WHAT THE TASK REQUIRES: Return the lines below that carry the word "high".

DATASET RECORDS:
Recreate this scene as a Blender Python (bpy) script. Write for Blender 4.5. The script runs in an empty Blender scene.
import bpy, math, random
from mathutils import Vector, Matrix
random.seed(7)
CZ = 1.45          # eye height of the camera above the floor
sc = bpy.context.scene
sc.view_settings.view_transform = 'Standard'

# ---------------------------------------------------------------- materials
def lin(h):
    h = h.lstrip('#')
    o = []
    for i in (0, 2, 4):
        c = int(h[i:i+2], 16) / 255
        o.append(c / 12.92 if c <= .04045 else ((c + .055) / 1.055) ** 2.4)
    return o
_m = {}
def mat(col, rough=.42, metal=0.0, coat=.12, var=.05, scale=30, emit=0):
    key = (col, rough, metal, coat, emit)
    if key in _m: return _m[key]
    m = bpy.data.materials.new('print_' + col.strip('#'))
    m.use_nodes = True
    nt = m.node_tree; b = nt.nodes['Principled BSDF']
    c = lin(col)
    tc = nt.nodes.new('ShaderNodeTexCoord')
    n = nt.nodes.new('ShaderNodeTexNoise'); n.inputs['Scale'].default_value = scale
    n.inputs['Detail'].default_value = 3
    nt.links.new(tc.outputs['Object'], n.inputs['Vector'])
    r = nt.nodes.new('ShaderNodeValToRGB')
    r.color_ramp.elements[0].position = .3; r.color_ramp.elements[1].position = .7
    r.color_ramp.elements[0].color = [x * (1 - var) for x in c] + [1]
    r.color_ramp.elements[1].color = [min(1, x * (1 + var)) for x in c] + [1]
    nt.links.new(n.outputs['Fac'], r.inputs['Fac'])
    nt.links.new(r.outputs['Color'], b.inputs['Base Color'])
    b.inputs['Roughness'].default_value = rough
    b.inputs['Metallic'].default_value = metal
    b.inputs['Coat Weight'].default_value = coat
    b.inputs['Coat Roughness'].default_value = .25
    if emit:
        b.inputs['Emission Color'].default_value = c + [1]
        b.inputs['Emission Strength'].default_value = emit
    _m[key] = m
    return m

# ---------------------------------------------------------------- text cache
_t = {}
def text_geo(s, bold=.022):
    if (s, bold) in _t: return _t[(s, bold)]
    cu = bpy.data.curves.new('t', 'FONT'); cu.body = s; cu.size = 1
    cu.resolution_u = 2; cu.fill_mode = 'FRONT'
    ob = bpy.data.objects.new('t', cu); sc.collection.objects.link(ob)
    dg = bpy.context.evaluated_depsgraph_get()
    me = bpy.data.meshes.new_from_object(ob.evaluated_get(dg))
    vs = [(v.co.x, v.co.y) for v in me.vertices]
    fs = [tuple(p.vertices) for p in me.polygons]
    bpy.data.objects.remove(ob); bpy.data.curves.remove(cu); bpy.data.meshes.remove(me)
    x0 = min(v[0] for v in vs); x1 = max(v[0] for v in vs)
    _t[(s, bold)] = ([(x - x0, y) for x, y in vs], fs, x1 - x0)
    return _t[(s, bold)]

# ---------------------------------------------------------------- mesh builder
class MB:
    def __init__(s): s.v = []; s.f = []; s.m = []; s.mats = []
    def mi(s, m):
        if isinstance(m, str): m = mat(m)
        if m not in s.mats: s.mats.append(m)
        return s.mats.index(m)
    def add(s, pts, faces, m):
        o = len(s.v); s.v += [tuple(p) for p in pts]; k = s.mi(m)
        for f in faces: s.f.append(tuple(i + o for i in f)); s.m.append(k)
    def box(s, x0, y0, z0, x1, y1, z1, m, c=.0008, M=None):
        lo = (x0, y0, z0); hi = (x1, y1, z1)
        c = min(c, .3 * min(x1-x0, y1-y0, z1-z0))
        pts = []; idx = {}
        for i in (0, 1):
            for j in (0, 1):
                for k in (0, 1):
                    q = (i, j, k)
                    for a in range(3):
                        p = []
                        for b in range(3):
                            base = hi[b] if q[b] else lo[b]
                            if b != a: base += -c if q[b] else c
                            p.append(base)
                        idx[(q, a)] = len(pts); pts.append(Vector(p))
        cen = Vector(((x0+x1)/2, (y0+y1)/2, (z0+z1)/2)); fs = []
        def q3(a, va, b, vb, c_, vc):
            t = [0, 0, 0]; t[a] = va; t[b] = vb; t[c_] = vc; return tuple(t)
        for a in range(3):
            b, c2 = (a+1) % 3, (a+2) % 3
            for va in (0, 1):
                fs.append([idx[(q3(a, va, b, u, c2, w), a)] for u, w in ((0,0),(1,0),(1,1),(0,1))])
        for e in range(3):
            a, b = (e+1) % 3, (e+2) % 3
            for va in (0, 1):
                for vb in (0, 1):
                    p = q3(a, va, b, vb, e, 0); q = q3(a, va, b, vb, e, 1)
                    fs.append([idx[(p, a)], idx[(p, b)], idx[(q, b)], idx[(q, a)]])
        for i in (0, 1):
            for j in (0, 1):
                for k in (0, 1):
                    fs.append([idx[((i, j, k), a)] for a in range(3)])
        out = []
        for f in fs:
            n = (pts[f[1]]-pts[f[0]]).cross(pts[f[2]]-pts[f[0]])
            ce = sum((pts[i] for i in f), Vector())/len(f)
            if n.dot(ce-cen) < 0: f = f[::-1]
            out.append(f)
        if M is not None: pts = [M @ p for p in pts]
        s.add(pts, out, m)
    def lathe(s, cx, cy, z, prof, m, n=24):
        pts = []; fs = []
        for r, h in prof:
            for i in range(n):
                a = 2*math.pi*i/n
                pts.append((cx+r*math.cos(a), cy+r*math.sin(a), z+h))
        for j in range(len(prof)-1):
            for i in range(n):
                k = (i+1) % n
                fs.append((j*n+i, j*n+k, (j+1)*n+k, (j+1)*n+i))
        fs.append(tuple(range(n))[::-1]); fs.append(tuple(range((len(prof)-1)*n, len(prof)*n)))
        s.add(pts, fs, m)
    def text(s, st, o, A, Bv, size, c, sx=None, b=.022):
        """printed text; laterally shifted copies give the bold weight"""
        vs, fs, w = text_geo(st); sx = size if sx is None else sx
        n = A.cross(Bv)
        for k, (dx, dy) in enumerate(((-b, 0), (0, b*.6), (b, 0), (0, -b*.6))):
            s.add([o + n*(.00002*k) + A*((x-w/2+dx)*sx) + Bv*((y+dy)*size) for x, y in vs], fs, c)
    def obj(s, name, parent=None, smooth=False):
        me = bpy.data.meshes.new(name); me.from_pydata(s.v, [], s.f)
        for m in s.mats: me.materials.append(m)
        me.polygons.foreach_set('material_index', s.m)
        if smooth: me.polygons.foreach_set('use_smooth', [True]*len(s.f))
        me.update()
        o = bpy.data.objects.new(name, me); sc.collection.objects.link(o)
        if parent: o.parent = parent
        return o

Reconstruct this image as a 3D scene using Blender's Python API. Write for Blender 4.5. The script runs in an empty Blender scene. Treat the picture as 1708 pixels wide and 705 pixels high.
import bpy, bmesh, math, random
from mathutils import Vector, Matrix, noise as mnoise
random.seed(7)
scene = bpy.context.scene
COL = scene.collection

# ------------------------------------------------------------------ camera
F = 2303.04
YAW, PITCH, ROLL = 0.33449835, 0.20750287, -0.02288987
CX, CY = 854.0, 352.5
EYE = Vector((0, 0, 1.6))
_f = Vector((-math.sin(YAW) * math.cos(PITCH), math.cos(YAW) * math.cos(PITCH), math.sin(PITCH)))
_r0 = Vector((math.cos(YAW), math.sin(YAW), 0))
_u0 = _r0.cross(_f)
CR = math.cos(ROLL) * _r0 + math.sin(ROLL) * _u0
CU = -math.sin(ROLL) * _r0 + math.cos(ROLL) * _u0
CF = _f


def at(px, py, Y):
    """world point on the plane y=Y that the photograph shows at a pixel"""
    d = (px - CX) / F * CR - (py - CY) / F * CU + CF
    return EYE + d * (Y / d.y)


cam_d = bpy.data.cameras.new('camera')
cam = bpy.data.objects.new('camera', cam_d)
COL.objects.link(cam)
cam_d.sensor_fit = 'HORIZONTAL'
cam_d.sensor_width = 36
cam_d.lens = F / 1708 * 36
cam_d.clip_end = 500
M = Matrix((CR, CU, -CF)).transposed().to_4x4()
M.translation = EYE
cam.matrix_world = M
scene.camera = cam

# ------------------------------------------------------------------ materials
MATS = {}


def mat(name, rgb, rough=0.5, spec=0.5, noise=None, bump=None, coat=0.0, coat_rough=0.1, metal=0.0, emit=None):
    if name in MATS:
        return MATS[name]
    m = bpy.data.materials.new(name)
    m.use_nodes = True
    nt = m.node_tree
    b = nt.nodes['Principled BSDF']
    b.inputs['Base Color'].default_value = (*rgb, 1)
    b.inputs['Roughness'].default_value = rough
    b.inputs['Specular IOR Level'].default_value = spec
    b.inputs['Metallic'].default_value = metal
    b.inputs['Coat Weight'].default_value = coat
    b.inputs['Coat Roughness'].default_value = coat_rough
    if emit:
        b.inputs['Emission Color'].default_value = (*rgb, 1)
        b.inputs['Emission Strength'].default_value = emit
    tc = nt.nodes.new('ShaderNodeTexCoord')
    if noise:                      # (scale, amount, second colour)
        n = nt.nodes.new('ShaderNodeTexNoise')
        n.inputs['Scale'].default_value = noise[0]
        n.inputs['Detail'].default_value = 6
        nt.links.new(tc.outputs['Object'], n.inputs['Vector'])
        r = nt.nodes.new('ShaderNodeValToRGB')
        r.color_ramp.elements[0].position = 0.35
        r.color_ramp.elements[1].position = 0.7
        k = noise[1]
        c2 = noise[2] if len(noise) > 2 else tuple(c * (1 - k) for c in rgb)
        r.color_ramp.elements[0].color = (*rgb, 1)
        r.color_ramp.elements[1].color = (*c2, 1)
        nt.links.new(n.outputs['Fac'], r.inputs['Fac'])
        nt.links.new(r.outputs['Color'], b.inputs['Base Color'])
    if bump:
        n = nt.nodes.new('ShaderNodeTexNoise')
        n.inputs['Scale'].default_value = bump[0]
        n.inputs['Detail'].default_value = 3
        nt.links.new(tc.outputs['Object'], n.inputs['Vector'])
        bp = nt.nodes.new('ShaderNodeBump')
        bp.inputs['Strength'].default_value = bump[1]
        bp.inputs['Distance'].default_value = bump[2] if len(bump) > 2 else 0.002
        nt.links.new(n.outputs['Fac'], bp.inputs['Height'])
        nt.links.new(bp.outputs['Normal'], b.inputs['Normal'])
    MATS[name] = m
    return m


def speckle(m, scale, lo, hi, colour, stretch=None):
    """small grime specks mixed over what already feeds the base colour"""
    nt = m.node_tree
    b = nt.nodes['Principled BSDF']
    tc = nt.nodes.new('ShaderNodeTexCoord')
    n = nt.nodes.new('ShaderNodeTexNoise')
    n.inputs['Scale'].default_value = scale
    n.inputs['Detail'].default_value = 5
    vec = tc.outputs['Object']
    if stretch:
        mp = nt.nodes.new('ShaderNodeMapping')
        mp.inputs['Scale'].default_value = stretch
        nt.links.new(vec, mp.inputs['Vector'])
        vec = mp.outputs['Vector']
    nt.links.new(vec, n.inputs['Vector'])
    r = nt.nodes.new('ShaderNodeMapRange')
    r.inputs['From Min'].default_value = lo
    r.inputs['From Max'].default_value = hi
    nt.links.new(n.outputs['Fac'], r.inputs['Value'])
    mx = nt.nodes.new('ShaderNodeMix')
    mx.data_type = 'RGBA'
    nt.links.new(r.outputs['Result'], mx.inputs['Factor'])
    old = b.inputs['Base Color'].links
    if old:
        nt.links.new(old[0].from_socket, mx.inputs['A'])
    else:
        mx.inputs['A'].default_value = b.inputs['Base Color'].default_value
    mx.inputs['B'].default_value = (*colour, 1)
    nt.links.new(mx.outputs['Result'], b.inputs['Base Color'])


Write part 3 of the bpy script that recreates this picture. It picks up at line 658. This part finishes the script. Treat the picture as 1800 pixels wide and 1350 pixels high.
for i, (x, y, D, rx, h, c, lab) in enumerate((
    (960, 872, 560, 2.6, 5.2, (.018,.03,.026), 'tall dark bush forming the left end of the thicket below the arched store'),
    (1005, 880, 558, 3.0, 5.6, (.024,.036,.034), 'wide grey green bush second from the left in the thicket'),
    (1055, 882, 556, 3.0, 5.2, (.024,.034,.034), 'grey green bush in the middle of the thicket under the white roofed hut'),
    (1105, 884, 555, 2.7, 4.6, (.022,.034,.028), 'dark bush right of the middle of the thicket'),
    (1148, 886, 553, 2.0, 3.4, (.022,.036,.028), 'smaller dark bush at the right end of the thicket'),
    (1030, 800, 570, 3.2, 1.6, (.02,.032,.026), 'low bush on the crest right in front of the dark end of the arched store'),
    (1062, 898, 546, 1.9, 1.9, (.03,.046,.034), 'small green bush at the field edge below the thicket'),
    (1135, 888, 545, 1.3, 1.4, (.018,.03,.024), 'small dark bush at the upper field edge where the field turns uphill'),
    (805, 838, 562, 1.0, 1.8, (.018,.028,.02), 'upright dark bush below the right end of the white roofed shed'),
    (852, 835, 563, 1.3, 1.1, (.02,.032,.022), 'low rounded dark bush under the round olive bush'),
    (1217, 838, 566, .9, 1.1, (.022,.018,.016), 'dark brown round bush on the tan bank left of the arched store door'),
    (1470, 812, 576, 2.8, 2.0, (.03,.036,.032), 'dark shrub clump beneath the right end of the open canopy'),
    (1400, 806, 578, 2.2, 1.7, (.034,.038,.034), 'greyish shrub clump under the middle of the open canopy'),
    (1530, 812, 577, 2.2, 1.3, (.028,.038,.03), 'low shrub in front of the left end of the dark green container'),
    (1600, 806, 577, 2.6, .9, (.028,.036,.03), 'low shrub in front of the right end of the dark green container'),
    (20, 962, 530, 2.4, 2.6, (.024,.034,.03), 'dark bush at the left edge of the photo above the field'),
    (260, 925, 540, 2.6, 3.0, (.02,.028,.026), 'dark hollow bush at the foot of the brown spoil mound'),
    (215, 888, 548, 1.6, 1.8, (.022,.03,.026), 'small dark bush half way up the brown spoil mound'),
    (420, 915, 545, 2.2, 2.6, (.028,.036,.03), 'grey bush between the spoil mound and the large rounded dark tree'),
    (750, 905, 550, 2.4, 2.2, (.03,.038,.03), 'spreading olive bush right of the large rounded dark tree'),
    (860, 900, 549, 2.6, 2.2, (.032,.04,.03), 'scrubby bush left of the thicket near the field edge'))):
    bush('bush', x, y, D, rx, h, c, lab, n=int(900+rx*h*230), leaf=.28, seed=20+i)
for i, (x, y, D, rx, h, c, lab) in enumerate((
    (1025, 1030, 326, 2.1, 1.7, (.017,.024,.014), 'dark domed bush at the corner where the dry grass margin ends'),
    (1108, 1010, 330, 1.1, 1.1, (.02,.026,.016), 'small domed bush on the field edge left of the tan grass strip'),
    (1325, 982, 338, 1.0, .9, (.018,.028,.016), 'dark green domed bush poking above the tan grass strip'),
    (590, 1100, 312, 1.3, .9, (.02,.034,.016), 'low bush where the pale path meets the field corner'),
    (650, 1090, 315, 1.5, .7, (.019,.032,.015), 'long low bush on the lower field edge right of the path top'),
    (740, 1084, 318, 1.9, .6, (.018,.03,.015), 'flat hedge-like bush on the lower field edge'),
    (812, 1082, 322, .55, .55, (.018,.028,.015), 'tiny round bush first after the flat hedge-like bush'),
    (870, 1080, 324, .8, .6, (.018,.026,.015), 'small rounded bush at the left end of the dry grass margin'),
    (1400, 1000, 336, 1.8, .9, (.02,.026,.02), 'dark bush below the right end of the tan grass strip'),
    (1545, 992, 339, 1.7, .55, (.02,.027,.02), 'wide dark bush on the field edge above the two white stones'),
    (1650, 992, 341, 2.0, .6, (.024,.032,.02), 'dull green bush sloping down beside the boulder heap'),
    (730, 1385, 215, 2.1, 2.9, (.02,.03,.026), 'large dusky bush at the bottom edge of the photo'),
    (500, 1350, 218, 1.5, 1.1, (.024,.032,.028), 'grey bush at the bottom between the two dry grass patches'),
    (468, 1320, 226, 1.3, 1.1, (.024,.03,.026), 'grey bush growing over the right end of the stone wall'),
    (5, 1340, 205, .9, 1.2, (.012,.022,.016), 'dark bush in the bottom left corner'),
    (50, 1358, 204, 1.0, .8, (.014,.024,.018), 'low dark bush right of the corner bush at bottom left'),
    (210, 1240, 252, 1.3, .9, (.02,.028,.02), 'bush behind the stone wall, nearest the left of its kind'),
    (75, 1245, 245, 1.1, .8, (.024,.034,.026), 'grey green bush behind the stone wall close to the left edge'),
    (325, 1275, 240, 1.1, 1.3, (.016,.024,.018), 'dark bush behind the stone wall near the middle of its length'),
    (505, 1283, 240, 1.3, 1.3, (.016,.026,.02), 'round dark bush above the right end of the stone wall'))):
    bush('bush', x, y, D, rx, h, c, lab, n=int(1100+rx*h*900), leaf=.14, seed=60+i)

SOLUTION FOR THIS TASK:
Reconstruct this image as a 3D scene using Blender's Python API. Write for Blender 4.5. The script runs in an empty Blender scene. Treat the picture as 1708 pixels wide and 705 pixels high.
Write part 3 of the bpy script that recreates this picture. It picks up at line 658. This part finishes the script. Treat the picture as 1800 pixels wide and 1350 pixels high.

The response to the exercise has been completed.